Par Samuel
Remplacez la faucille par le pinceau, et la description d’un des moissonneurs qui travaillent au Mas des Micocoules devient celle de Van Gogh, sur le motif par tous les temps :
Vieux capitaine de la faucille,
Que le soleil rôtisse ou mugisse
Le mistral, toujours à l’œuvre le premier !
(Mireille, Chant IX)
Ce n’est pas le seul rapprochement possible entre Van Gogh et Mistral. Nouvel arlésien, décorant sa Maison jaune, le peintre espérait recevoir un jour la visite des félibres : « aimant la Provence aussi franchement qu’eux, j’ai peut-être le droit à leur attention » (lettre 533). Aimant la Provence, et sa langue. « Mais je peux te dire ceci que la langue originale d’ici en paroles est d’un musical dans la bouche des Arlésiennes ! » (lettre 576)
Van Gogh fait souvent mention de Tartarin de Tarascon, une seule fois de Mireille. Il précise qu’il n’en connaît que des fragments traduits. Pour autant sa Provence est plus proche de celle de Mistral que de celle de Daudet. Des vers de Mireille seront « illustrés » par Van Gogh à son insu.
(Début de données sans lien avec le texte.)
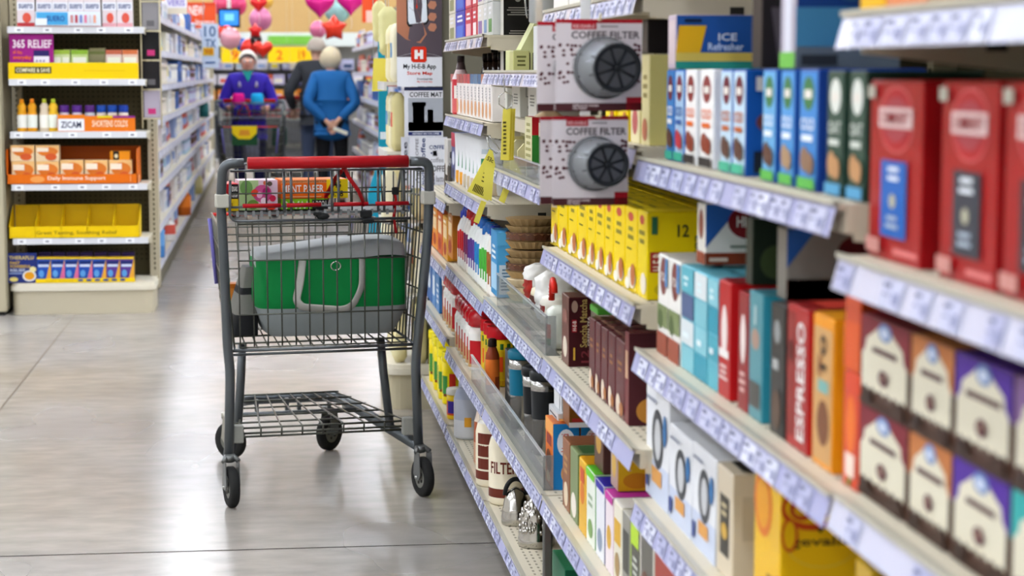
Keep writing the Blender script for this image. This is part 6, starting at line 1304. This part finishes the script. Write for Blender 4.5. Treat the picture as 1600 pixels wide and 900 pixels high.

Les vergers devenus blancs (li plantado emblanquesido, chant I), les plaines tranquilles sous les étoiles (li planuro estelado, chant VIII), les champs de blé roux et or (li grand terrado bladiero/E rousso d’espigau, chant IX), le Rhône la nuit (chant V)… Sans pittoresque adaptation à usage du public parisien, Mireille est une tragédie et Vincent comme Mistral décrivent un pays complet, total, où la nature est florissante et où le mistral rend fou et le soleil tue.
Vincent ne meurt pas, mais on peut deviner ce que sera sa vie ensuite. Je parle du jeune héros du poème avec qui le peintre partage un prénom, une vie vagabonde, jusqu’à l’épithète méprisante de bohémien. Dans le chant VI, Vincent blessé est découvert par trois porchers. Transposons la scène de la Crau à Auvers-sur-Oise :
Oh ! quel spectacle ! Dans les herbes,
Sur les cailloux, le visage
Renversé par terre, Vincent était gisant (…)
Sa chemise en lambeaux,
Et l’herbe ensanglantée, et sa poitrine ouverte !
C’est sous un autre angle que le musée d’Orsay s’intéresse à la dimension tragique du destin de Van Gogh. Une exposition relie deux vies, celle du peintre et celle d’Antonin Artaud. Bien des toiles présentées sont provençales : les vues d’Arles, du jardin de l’asile de Saint-Rémy de Provence, et le chef-d’œuvre qu’est Le fauteuil de Gauguin (appartenant au musée d’Amsterdam), où se déploie dans l’espace ce meuble typiquement provençal, digne du propriétaire des Micocoules, Maître Ramon… tandis que, dans le tableau qui en est le pendant, Vincent se réserve la modeste chaise de bois blanc qui sied au vannier, Maître Ambroise.
Alors Van Gogh, félibre d’honneur ? Il l’est de fait.